Around the beginning of the investigation, when I could only deal with questions of hypothesis, I expressed suspicions about one of Mr. Flores's political friends, who had arisen as one of my severe accusers. In the same hearing, however, it seemed possible to him to express the suspicion that I had been warned of the crime beforehand by one of the supposed participants, specifically by Robert S. Harte, and that I hid this during the investigation. In other words, Mr. Flores brands me publicly with suspicion of a very grave crime, and does this, not at the start of the investigation, not in response to the police's questions, but at a time when the general nature of the crime has been completely clarified, and after which I, in the presence of Mr. Flores, have supplied detailed explanations of the particulars in question. It must also be borne in mind that Mr. Flores acted in his capacity as the attorney of one of those accused of a grave crime, while I acted from the vantage point of the victim of that crime.

But if Mr. Flores doesn't have, and cannot have, even a shred of proof, one would have to suppose that his monstrous charge contains at least logically or psychologically convincing arguments. Unfortunately, even from this point of view his charge is completely ridiculous.

Mr. Flores's question about whether my house has "habitable" cellars led one to suppose that I generally spent my nights in the cellar. From what followed, however, it became clear that Mr. Flores's idea was totally different: having been forewarned by Robert Harte, according to him, I spent only a small part of the night of May 23-24 in the cellar. But for this it wouldn't be in any way necessary to have a habitable cellar: to avoid death it would even be possible to spend half an hour in the hen house or the firewood box.
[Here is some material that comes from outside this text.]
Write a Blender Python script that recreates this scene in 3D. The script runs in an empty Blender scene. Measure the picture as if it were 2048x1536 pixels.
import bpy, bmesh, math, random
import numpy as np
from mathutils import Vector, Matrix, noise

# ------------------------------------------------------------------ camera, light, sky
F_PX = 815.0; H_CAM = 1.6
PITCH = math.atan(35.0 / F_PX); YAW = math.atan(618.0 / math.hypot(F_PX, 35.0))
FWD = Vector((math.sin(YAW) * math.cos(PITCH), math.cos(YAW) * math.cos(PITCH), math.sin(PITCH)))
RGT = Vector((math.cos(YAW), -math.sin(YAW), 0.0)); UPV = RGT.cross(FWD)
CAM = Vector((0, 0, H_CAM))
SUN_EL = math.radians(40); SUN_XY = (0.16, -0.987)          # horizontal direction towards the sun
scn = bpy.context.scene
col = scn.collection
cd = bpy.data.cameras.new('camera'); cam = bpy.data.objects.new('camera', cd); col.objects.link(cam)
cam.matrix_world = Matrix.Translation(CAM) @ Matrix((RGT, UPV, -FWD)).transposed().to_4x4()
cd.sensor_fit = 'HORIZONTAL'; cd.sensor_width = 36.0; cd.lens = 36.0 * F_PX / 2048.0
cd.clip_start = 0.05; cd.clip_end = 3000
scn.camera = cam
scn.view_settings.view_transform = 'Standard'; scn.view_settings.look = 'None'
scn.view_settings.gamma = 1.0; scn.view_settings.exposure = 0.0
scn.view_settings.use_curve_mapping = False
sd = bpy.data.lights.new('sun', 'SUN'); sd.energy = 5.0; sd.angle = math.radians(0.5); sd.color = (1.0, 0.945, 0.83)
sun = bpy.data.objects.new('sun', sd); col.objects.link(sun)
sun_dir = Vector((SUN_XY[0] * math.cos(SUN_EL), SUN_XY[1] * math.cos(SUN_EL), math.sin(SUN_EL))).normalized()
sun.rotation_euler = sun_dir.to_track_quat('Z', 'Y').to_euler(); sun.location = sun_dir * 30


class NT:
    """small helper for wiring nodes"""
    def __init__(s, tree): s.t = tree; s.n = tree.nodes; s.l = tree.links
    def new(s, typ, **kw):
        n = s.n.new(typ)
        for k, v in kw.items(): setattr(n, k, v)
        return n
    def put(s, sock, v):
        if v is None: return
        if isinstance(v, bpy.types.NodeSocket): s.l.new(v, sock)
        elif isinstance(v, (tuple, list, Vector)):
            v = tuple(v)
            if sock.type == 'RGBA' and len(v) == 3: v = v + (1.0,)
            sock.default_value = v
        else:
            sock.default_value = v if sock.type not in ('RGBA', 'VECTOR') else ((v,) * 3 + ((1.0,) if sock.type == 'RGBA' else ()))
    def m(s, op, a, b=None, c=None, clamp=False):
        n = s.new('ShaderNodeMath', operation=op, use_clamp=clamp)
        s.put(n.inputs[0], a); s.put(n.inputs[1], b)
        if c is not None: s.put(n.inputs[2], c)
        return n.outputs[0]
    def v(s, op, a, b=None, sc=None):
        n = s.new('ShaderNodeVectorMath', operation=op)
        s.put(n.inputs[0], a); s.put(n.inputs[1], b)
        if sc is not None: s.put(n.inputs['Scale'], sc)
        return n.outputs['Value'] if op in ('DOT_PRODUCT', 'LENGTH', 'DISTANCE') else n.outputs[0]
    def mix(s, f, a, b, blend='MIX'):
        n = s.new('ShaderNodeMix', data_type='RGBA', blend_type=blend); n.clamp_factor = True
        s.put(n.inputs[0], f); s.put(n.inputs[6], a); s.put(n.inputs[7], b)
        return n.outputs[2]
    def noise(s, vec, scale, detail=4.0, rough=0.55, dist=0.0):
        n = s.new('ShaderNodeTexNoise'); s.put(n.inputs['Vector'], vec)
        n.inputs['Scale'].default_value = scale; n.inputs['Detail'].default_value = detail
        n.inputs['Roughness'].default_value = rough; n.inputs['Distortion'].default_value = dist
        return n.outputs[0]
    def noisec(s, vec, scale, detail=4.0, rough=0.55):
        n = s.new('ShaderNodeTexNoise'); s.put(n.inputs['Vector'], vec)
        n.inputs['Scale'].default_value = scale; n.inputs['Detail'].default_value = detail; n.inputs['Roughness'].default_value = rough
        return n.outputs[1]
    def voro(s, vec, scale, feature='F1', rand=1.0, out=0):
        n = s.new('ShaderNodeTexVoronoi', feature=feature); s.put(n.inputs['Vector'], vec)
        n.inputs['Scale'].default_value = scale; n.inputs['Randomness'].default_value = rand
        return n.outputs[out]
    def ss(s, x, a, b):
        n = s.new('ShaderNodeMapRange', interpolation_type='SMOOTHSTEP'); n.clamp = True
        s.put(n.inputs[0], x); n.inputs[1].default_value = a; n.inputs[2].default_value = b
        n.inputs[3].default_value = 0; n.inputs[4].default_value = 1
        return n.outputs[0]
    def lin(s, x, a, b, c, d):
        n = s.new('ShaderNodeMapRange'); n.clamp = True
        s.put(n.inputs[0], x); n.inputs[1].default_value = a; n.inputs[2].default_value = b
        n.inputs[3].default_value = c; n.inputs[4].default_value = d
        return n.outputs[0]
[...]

The internal inconsistency in Mr. Flores's schema would not even, nevertheless, lie solely in this. Following the reasoning of the attorney, the only use I made of this warning about the impending attack consisted in my taking refuge in a "habitable" cellar (wouldn't it, nevertheless, have been a little less stupid to hide in an uninhabitable and therefore probably less accessible cellar?). That is to say, I abandoned all the inhabitants of the house to their own fate, including my grandson, whom the assailants intended to kill. Is there a shred of common sense in any of this? Isn't it obvious that if I really had been warned by my close collaborator, I would naturally have adopted totally different measures? I would have immediately informed General Nunez, mobilized my friends, and with the help of the police prepared a closed trap for the GPU's gangsters. In that case my poor friend Robert Harte would have been able to save his life. Naturally this is the way any reasonable person who had been warned would act. However, Mr. Flores prefers to attribute not only criminal, but also irrational behavior to me; dangerous to me and my friends, but favorable or at least less unfavorable for the GPU. In all truth it would be unjust not to recognize that the condition of this theory is reality pitiful.